Monday, July 20, 2009

Individuals

I'm back on blogger, probably for as sparse a time as I have been in the last four years but I feel really wrecked emotionally today so I reset my password and climbed back on the feeling sorry for myself bandwagon.

I hate my job. I hate that I'm a hypocrite and that I have ranted about human wastes of air and space and now I have become one. I've always said that the relationships you have and the people that you really connect to equate to the mark you leave in the world. Yet I've wrestled my circle of people down to a mere few. I mean having a few people around that matter to you is more important than constantly being part of a meaningless crowd but,...I shouldn't have let so many people that mean something to me slip away so easily. People are worth more than that. I mean I hope that I am. ugh

A pound of flesh for paradise....these are lyrics that wreck my mind. In many ways. I read this and interpret it as, all the pieces of yourself that you have to sacrifice to have something you think is ideal. Utopian. Right. I don't know and I'm sure that no one will understand but, I've lost many soul appendages In the last nine years. I've given pieces of myself away, exchanged them for things that I thought would be better. I'm just like any other person in the search for their true self.  Suppression of parts of yourself gains you entry to other worlds.

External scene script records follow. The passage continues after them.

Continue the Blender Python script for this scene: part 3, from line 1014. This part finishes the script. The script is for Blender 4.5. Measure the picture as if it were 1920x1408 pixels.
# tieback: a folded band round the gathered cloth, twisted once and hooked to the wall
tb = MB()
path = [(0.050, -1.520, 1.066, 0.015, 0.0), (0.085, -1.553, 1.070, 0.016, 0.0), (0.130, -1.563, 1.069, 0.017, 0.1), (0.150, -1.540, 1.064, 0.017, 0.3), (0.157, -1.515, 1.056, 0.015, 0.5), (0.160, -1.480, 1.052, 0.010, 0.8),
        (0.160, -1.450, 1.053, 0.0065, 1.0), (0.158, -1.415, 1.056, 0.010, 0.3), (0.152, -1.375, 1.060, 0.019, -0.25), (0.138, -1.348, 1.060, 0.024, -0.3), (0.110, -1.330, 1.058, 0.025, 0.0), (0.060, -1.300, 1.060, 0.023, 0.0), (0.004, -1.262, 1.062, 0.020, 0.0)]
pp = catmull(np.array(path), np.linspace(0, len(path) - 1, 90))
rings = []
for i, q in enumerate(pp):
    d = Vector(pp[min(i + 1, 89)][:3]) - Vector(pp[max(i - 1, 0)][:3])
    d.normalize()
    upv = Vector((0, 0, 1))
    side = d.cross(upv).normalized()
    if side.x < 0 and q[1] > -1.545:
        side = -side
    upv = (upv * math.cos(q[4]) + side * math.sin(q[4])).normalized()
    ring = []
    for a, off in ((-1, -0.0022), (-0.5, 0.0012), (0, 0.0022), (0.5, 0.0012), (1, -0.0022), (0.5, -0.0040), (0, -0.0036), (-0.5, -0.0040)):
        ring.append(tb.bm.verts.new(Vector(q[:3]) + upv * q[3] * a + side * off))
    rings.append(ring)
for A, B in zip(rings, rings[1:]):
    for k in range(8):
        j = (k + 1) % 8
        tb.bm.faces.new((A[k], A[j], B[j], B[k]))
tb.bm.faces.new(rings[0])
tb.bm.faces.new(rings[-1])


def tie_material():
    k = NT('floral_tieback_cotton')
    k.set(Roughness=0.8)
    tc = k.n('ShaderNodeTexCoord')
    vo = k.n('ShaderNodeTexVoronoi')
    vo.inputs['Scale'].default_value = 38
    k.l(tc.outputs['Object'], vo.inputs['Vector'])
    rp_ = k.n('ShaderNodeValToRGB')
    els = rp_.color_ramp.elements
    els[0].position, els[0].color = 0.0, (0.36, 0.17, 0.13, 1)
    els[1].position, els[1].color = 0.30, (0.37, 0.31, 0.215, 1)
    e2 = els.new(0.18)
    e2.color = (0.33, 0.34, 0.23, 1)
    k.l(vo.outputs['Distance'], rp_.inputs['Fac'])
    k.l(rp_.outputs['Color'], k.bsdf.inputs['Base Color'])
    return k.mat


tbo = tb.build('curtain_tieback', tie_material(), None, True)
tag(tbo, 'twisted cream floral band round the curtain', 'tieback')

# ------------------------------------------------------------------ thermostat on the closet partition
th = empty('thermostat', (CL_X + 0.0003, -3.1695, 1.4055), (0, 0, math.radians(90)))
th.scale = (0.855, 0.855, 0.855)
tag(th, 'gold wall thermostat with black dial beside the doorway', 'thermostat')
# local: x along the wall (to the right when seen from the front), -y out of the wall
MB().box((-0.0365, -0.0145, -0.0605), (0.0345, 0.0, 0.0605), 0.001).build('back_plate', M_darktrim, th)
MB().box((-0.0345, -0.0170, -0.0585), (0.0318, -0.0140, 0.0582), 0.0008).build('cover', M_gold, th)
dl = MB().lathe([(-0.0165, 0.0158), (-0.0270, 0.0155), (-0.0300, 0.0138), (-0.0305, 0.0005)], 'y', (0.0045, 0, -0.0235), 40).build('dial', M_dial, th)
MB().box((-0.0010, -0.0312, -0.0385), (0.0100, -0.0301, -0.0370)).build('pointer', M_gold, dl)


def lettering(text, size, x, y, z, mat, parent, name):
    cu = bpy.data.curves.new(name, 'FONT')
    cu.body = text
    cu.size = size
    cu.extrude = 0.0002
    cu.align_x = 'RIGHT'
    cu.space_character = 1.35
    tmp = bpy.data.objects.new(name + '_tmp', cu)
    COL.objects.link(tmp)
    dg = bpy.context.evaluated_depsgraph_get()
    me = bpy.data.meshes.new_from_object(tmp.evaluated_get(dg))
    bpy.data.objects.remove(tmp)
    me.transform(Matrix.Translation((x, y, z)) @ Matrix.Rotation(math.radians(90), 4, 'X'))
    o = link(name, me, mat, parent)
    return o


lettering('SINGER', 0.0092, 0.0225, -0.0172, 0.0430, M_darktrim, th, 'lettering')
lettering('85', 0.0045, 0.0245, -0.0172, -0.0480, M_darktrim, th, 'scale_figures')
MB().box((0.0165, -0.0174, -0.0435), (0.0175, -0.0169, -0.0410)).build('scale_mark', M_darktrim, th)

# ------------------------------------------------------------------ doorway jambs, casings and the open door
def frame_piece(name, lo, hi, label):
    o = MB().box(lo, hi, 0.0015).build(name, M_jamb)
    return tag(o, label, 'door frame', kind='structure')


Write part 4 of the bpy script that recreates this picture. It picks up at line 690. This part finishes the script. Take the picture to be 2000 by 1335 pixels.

When you want to leave you can't seem to pull them back up to the surface.

I want to be a better me. I want to be a better friend, I want to have more friends. I want to have more of myself back. I want to be a better lover. I want you to want me....I want me to want me back again. I just want.....but don't we all. 

2 comments:

Unknown said...

love.

Anonymous said...

Rather, love. That last one was my work email. Alas. Are you free this Thursday at all?